**RECORDS FOR THIS EXERCISE**
----------------------------------------
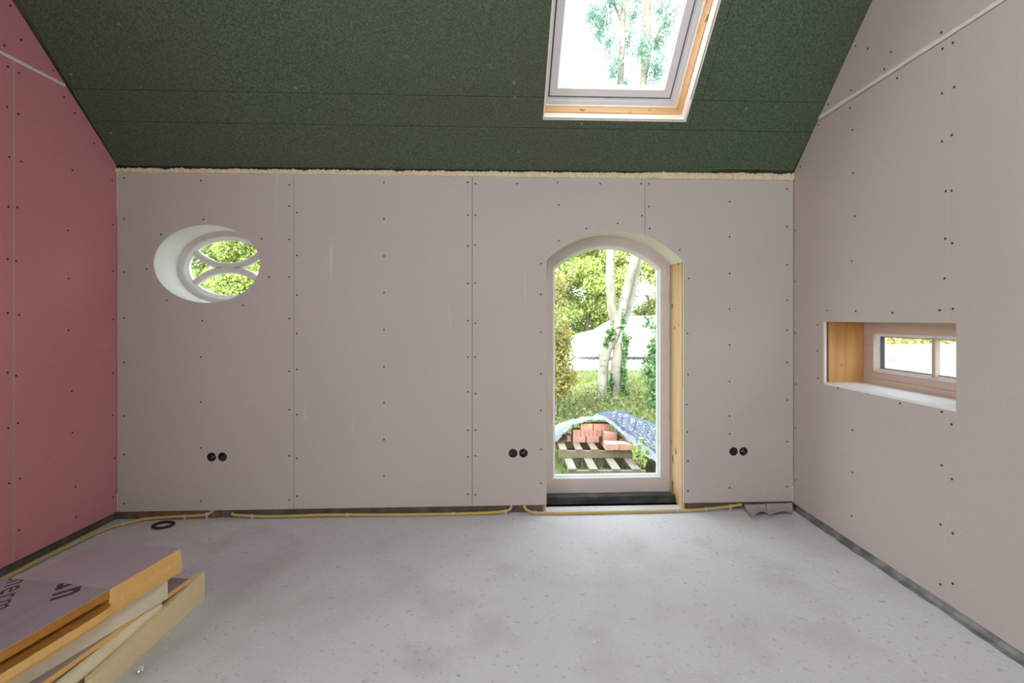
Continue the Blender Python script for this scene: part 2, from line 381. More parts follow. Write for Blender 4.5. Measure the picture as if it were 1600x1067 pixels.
----------------------------------------
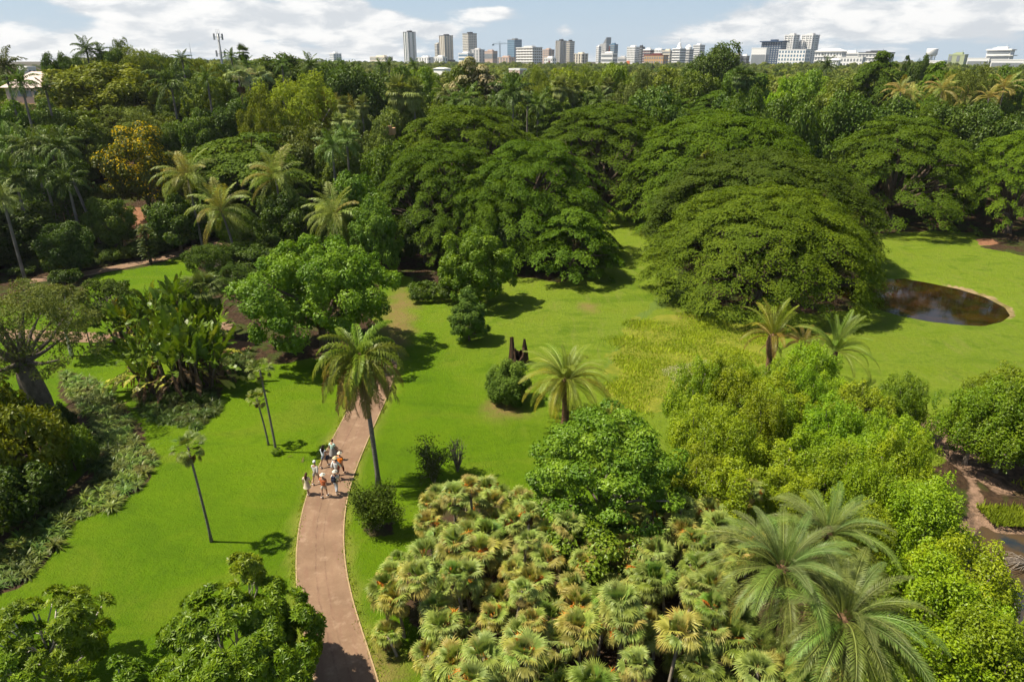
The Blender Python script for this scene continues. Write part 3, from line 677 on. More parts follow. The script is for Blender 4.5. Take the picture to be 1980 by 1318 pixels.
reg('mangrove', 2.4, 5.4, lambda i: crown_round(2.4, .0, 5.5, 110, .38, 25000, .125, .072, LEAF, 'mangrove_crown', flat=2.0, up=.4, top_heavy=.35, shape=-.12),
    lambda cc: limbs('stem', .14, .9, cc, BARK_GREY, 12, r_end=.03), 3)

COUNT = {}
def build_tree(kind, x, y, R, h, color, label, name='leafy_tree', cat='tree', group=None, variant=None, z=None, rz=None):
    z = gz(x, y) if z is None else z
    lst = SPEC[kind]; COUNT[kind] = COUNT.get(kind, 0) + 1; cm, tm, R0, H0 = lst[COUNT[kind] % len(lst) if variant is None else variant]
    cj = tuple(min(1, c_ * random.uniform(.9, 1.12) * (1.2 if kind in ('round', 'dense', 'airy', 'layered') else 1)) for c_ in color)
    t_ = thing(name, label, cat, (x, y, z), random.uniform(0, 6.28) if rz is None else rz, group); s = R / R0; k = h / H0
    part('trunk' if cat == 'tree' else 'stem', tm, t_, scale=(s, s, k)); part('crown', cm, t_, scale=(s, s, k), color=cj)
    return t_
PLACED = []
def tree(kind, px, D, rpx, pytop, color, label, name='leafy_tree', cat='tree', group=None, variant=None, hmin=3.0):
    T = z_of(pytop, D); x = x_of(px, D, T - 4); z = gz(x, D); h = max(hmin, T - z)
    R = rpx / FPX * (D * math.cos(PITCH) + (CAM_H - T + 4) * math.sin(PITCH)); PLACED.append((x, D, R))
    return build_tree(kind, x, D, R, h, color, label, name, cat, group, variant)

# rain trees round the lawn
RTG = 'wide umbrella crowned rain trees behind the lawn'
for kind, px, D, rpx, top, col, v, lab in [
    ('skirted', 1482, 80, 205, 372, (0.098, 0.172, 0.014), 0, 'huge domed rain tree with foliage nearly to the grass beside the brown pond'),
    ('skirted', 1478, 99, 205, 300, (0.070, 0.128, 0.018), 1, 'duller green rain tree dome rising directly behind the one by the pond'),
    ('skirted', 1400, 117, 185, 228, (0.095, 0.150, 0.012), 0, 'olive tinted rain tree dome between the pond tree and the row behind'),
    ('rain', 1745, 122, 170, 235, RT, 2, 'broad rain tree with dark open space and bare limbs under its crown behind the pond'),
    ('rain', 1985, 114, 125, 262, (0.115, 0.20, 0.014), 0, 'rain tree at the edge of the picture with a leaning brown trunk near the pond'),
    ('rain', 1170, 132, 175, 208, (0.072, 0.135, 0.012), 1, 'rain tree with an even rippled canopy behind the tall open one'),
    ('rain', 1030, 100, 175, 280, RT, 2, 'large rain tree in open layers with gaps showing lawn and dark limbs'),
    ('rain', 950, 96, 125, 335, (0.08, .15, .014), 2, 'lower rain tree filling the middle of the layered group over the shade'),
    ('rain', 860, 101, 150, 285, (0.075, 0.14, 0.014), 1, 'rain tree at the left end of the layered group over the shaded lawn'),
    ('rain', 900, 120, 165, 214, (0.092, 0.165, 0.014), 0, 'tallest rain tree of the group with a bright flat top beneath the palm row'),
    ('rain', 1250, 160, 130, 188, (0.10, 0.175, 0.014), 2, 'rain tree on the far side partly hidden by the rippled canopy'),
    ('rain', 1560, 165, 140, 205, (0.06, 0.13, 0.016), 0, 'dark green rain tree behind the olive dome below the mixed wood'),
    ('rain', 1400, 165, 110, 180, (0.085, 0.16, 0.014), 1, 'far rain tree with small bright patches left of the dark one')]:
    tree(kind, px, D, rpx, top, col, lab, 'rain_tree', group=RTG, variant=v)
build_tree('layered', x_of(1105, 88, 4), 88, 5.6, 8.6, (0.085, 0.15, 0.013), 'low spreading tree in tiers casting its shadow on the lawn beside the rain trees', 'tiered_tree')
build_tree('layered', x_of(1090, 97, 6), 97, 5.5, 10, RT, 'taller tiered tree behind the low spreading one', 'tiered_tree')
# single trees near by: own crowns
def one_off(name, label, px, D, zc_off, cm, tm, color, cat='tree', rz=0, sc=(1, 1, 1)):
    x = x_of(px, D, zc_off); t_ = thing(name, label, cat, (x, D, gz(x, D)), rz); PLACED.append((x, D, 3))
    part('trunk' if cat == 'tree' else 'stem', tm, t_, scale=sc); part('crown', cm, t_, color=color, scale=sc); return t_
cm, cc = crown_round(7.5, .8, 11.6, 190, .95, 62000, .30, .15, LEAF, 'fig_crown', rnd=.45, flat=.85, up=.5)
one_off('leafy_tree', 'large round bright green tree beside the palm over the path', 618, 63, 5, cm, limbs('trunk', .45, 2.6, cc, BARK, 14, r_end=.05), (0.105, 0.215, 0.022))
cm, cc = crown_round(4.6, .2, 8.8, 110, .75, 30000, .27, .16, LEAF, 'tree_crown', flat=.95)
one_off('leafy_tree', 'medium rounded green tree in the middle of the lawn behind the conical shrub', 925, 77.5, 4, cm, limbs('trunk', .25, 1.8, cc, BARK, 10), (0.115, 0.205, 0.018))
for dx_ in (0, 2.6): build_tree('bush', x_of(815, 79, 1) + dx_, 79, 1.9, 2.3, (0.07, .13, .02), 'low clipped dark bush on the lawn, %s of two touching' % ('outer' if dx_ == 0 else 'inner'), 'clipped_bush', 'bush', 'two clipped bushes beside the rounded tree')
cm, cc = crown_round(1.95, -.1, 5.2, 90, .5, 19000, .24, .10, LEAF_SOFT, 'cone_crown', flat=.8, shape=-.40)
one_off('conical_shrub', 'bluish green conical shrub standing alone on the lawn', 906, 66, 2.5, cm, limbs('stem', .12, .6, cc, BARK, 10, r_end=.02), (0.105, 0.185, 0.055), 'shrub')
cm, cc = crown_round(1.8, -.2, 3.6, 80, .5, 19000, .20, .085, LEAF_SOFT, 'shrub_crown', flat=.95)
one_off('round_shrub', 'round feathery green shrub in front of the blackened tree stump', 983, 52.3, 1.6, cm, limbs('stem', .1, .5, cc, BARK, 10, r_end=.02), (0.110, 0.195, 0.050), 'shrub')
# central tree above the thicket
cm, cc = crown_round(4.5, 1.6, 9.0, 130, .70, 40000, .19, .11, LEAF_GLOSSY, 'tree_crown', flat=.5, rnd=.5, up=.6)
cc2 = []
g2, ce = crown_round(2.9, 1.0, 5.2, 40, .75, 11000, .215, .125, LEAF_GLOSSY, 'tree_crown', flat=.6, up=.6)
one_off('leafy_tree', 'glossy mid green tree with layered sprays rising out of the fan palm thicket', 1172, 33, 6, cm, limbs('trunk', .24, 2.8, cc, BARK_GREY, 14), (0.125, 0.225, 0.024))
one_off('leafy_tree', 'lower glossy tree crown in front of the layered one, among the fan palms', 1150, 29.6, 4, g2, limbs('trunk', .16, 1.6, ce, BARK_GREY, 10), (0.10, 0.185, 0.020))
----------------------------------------
**BRIEF**
From the records above, transcribe without alteration every line from the one with "The Blender Python script for this scene continues." to the one with "12, r_end=.03), 3)", inclusive.

**RESULT**
The Blender Python script for this scene continues. Write part 3, from line 677 on. More parts follow. The script is for Blender 4.5. Take the picture to be 1980 by 1318 pixels.
reg('mangrove', 2.4, 5.4, lambda i: crown_round(2.4, .0, 5.5, 110, .38, 25000, .125, .072, LEAF, 'mangrove_crown', flat=2.0, up=.4, top_heavy=.35, shape=-.12),
    lambda cc: limbs('stem', .14, .9, cc, BARK_GREY, 12, r_end=.03), 3)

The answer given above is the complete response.